◆ **EXERCISE DIRECTIONS**
Exact reproduction is required for all entries.

(Scripts that build scenes)
##########
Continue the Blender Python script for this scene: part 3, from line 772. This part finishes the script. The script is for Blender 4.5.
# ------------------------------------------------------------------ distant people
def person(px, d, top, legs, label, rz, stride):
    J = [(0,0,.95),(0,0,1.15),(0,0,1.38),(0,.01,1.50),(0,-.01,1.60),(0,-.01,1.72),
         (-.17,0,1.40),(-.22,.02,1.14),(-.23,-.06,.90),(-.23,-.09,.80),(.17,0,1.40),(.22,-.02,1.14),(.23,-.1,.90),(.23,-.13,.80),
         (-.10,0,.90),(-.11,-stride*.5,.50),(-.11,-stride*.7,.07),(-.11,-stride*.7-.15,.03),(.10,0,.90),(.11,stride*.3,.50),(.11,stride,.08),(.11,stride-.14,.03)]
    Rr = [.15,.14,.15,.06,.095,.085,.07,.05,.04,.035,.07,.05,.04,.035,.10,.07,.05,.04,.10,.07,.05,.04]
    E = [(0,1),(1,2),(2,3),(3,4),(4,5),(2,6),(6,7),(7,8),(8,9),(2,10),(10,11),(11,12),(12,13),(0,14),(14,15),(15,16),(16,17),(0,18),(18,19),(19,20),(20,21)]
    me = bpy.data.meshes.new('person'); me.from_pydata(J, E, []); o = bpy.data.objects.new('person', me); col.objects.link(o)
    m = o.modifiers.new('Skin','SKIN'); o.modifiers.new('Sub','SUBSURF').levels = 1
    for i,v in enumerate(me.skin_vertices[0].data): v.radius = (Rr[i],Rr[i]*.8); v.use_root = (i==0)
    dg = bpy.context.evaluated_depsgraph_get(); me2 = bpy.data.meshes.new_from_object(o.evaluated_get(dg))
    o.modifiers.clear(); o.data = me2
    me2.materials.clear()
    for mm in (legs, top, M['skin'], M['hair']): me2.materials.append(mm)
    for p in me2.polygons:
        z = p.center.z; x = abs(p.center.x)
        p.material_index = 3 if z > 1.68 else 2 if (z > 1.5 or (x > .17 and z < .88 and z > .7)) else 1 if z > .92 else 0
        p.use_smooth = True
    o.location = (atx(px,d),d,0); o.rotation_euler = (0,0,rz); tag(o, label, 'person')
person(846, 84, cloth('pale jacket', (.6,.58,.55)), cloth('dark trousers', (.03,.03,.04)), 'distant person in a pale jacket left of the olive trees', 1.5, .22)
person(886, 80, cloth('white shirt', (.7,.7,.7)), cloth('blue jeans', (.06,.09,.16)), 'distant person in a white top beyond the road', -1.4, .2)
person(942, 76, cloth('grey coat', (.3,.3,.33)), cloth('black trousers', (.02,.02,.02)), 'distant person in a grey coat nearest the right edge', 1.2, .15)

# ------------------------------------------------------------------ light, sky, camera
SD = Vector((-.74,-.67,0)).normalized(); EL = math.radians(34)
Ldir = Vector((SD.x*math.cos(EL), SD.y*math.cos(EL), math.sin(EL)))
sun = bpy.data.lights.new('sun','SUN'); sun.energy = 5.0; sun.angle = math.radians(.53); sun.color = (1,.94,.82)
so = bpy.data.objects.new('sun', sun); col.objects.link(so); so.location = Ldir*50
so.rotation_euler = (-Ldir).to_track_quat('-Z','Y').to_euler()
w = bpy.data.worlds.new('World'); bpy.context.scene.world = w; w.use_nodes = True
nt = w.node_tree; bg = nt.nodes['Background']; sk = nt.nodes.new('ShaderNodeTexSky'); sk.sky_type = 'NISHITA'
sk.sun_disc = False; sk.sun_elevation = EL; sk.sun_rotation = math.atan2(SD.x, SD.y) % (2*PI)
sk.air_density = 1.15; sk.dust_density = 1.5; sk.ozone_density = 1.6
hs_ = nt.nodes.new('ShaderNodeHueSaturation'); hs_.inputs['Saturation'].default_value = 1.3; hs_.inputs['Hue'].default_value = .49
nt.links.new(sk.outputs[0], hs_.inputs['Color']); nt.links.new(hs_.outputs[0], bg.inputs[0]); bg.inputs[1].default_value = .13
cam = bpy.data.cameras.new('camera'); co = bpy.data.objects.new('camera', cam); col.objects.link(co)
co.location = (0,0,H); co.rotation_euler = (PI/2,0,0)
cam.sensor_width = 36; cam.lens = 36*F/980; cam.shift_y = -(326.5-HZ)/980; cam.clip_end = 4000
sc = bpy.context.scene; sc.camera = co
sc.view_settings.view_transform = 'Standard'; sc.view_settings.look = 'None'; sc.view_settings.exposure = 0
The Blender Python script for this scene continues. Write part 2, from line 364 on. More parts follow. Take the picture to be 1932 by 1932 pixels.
##########
◆ **SOLUTION FOR THIS TASK**
Continue the Blender Python script for this scene: part 3, from line 772. This part finishes the script. The script is for Blender 4.5.
# ------------------------------------------------------------------ distant people
def person(px, d, top, legs, label, rz, stride):
    J = [(0,0,.95),(0,0,1.15),(0,0,1.38),(0,.01,1.50),(0,-.01,1.60),(0,-.01,1.72),
         (-.17,0,1.40),(-.22,.02,1.14),(-.23,-.06,.90),(-.23,-.09,.80),(.17,0,1.40),(.22,-.02,1.14),(.23,-.1,.90),(.23,-.13,.80),
         (-.10,0,.90),(-.11,-stride*.5,.50),(-.11,-stride*.7,.07),(-.11,-stride*.7-.15,.03),(.10,0,.90),(.11,stride*.3,.50),(.11,stride,.08),(.11,stride-.14,.03)]
    Rr = [.15,.14,.15,.06,.095,.085,.07,.05,.04,.035,.07,.05,.04,.035,.10,.07,.05,.04,.10,.07,.05,.04]
    E = [(0,1),(1,2),(2,3),(3,4),(4,5),(2,6),(6,7),(7,8),(8,9),(2,10),(10,11),(11,12),(12,13),(0,14),(14,15),(15,16),(16,17),(0,18),(18,19),(19,20),(20,21)]
    me = bpy.data.meshes.new('person'); me.from_pydata(J, E, []); o = bpy.data.objects.new('person', me); col.objects.link(o)
    m = o.modifiers.new('Skin','SKIN'); o.modifiers.new('Sub','SUBSURF').levels = 1
    for i,v in enumerate(me.skin_vertices[0].data): v.radius = (Rr[i],Rr[i]*.8); v.use_root = (i==0)
    dg = bpy.context.evaluated_depsgraph_get(); me2 = bpy.data.meshes.new_from_object(o.evaluated_get(dg))
    o.modifiers.clear(); o.data = me2
    me2.materials.clear()
    for mm in (legs, top, M['skin'], M['hair']): me2.materials.append(mm)
    for p in me2.polygons:
        z = p.center.z; x = abs(p.center.x)
        p.material_index = 3 if z > 1.68 else 2 if (z > 1.5 or (x > .17 and z < .88 and z > .7)) else 1 if z > .92 else 0
        p.use_smooth = True
    o.location = (atx(px,d),d,0); o.rotation_euler = (0,0,rz); tag(o, label, 'person')
person(846, 84, cloth('pale jacket', (.6,.58,.55)), cloth('dark trousers', (.03,.03,.04)), 'distant person in a pale jacket left of the olive trees', 1.5, .22)
person(886, 80, cloth('white shirt', (.7,.7,.7)), cloth('blue jeans', (.06,.09,.16)), 'distant person in a white top beyond the road', -1.4, .2)
person(942, 76, cloth('grey coat', (.3,.3,.33)), cloth('black trousers', (.02,.02,.02)), 'distant person in a grey coat nearest the right edge', 1.2, .15)

# ------------------------------------------------------------------ light, sky, camera
SD = Vector((-.74,-.67,0)).normalized(); EL = math.radians(34)
Ldir = Vector((SD.x*math.cos(EL), SD.y*math.cos(EL), math.sin(EL)))
sun = bpy.data.lights.new('sun','SUN'); sun.energy = 5.0; sun.angle = math.radians(.53); sun.color = (1,.94,.82)
so = bpy.data.objects.new('sun', sun); col.objects.link(so); so.location = Ldir*50
so.rotation_euler = (-Ldir).to_track_quat('-Z','Y').to_euler()
w = bpy.data.worlds.new('World'); bpy.context.scene.world = w; w.use_nodes = True
nt = w.node_tree; bg = nt.nodes['Background']; sk = nt.nodes.new('ShaderNodeTexSky'); sk.sky_type = 'NISHITA'
sk.sun_disc = False; sk.sun_elevation = EL; sk.sun_rotation = math.atan2(SD.x, SD.y) % (2*PI)
sk.air_density = 1.15; sk.dust_density = 1.5; sk.ozone_density = 1.6
hs_ = nt.nodes.new('ShaderNodeHueSaturation'); hs_.inputs['Saturation'].default_value = 1.3; hs_.inputs['Hue'].default_value = .49
nt.links.new(sk.outputs[0], hs_.inputs['Color']); nt.links.new(hs_.outputs[0], bg.inputs[0]); bg.inputs[1].default_value = .13
cam = bpy.data.cameras.new('camera'); co = bpy.data.objects.new('camera', cam); col.objects.link(co)
co.location = (0,0,H); co.rotation_euler = (PI/2,0,0)
cam.sensor_width = 36; cam.lens = 36*F/980; cam.shift_y = -(326.5-HZ)/980; cam.clip_end = 4000
sc = bpy.context.scene; sc.camera = co
sc.view_settings.view_transform = 'Standard'; sc.view_settings.look = 'None'; sc.view_settings.exposure = 0
The Blender Python script for this scene continues. Write part 2, from line 364 on. More parts follow. Take the picture to be 1932 by 1932 pixels.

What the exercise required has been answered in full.